(DIRECTIONS): Begin with the first line of the listing and quote every line through the one containing "r = ray(px, py); return CAM + r*(y/r.y)"; give only those lines.

+++ DATA SEGMENT

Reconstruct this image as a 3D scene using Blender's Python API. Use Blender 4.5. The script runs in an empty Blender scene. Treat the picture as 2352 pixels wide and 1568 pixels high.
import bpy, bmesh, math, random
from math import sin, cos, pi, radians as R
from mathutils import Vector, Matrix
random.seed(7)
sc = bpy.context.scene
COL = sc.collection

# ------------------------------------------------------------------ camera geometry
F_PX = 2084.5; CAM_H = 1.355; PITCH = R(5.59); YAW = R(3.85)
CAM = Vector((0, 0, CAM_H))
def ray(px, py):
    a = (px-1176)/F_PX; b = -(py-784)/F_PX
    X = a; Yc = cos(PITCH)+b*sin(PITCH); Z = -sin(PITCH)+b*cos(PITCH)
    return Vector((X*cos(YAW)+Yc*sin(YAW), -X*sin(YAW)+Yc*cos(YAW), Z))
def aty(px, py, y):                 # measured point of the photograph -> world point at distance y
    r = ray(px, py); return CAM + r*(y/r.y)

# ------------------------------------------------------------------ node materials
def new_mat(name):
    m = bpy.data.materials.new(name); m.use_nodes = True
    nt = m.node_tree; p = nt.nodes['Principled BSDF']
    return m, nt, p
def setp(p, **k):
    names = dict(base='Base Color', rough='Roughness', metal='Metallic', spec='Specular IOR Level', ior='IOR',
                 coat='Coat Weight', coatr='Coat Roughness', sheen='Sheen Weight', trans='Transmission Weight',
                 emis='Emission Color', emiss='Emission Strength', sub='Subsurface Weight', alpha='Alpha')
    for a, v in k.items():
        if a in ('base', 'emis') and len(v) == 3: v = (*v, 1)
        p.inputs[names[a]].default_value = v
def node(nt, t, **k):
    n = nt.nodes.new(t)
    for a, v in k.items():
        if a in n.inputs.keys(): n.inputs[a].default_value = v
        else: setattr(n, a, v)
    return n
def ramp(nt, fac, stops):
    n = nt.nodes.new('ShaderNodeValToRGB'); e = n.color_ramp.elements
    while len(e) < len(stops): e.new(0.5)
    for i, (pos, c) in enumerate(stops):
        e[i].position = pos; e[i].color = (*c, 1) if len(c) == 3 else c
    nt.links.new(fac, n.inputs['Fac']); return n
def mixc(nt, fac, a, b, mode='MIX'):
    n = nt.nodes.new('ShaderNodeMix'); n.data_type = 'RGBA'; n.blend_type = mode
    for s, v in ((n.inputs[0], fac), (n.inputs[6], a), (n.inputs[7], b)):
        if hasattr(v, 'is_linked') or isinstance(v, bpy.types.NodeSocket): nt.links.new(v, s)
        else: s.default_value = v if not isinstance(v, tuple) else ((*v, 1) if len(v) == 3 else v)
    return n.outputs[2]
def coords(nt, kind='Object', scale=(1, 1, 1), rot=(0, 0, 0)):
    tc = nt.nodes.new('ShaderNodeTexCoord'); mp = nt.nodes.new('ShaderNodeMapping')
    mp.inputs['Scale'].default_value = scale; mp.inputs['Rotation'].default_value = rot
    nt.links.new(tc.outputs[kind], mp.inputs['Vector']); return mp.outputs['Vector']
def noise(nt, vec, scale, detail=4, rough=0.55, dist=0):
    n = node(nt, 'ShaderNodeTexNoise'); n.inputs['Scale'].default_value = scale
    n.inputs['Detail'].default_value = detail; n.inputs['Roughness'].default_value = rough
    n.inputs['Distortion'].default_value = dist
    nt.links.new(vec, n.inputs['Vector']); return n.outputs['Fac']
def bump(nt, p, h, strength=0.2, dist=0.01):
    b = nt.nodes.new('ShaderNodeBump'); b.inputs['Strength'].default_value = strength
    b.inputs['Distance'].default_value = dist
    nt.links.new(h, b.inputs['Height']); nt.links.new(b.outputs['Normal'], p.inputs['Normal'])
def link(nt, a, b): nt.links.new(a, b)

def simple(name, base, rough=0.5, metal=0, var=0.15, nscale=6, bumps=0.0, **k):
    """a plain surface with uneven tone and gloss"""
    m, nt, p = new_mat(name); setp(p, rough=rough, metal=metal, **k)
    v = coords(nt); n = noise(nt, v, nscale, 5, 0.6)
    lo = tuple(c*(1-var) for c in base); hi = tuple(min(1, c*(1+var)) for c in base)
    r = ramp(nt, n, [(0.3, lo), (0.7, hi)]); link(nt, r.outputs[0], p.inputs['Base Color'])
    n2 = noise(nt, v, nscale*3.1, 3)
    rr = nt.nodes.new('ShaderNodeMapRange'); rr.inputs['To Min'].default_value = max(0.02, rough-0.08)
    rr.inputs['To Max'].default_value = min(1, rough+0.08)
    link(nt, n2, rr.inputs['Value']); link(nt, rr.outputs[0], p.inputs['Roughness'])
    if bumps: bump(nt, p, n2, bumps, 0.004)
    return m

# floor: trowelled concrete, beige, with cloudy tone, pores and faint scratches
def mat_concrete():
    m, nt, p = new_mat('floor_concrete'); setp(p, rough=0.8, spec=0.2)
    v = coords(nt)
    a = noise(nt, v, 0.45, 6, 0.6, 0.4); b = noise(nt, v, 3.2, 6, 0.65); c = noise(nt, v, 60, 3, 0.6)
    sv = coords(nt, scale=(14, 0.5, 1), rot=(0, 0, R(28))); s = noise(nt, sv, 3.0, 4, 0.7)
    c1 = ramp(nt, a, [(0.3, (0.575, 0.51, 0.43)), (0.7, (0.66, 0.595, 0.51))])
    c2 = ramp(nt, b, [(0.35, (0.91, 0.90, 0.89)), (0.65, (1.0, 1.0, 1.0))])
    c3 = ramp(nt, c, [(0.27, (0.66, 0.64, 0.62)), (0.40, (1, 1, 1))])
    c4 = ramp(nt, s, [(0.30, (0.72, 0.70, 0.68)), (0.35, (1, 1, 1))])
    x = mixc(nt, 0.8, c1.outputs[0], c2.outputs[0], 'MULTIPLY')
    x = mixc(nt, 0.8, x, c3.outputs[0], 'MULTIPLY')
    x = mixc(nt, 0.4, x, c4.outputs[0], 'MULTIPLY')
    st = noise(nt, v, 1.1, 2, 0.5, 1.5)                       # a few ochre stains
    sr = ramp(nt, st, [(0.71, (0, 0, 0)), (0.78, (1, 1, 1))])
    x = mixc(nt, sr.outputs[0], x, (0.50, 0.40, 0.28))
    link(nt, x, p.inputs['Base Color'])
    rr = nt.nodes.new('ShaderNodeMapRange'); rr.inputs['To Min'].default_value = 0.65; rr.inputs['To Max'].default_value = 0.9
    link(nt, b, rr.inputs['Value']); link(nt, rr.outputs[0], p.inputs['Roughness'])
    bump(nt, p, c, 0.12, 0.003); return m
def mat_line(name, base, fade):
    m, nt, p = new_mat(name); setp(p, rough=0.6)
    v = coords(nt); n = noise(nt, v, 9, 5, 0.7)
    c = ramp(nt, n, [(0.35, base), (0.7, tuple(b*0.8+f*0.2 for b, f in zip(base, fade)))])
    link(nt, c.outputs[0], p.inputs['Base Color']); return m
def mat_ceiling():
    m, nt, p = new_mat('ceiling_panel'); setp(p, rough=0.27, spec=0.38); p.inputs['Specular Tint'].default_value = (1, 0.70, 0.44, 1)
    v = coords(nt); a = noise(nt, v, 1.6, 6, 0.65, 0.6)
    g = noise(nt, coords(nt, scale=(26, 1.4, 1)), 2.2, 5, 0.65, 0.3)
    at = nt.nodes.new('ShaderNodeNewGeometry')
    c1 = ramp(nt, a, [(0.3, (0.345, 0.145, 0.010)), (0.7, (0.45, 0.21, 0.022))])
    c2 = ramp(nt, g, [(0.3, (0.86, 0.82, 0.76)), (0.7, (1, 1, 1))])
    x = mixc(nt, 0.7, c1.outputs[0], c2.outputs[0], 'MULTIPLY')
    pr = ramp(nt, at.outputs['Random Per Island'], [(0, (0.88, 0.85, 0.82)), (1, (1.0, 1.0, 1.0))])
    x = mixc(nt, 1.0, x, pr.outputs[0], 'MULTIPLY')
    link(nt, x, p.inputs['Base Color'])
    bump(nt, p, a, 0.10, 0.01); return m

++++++

(SOLUTION TO THIS TASK):
Reconstruct this image as a 3D scene using Blender's Python API. Use Blender 4.5. The script runs in an empty Blender scene. Treat the picture as 2352 pixels wide and 1568 pixels high.
import bpy, bmesh, math, random
from math import sin, cos, pi, radians as R
from mathutils import Vector, Matrix
random.seed(7)
sc = bpy.context.scene
COL = sc.collection

# ------------------------------------------------------------------ camera geometry
F_PX = 2084.5; CAM_H = 1.355; PITCH = R(5.59); YAW = R(3.85)
CAM = Vector((0, 0, CAM_H))
def ray(px, py):
    a = (px-1176)/F_PX; b = -(py-784)/F_PX
    X = a; Yc = cos(PITCH)+b*sin(PITCH); Z = -sin(PITCH)+b*cos(PITCH)
    return Vector((X*cos(YAW)+Yc*sin(YAW), -X*sin(YAW)+Yc*cos(YAW), Z))
def aty(px, py, y):                 # measured point of the photograph -> world point at distance y
    r = ray(px, py); return CAM + r*(y/r.y)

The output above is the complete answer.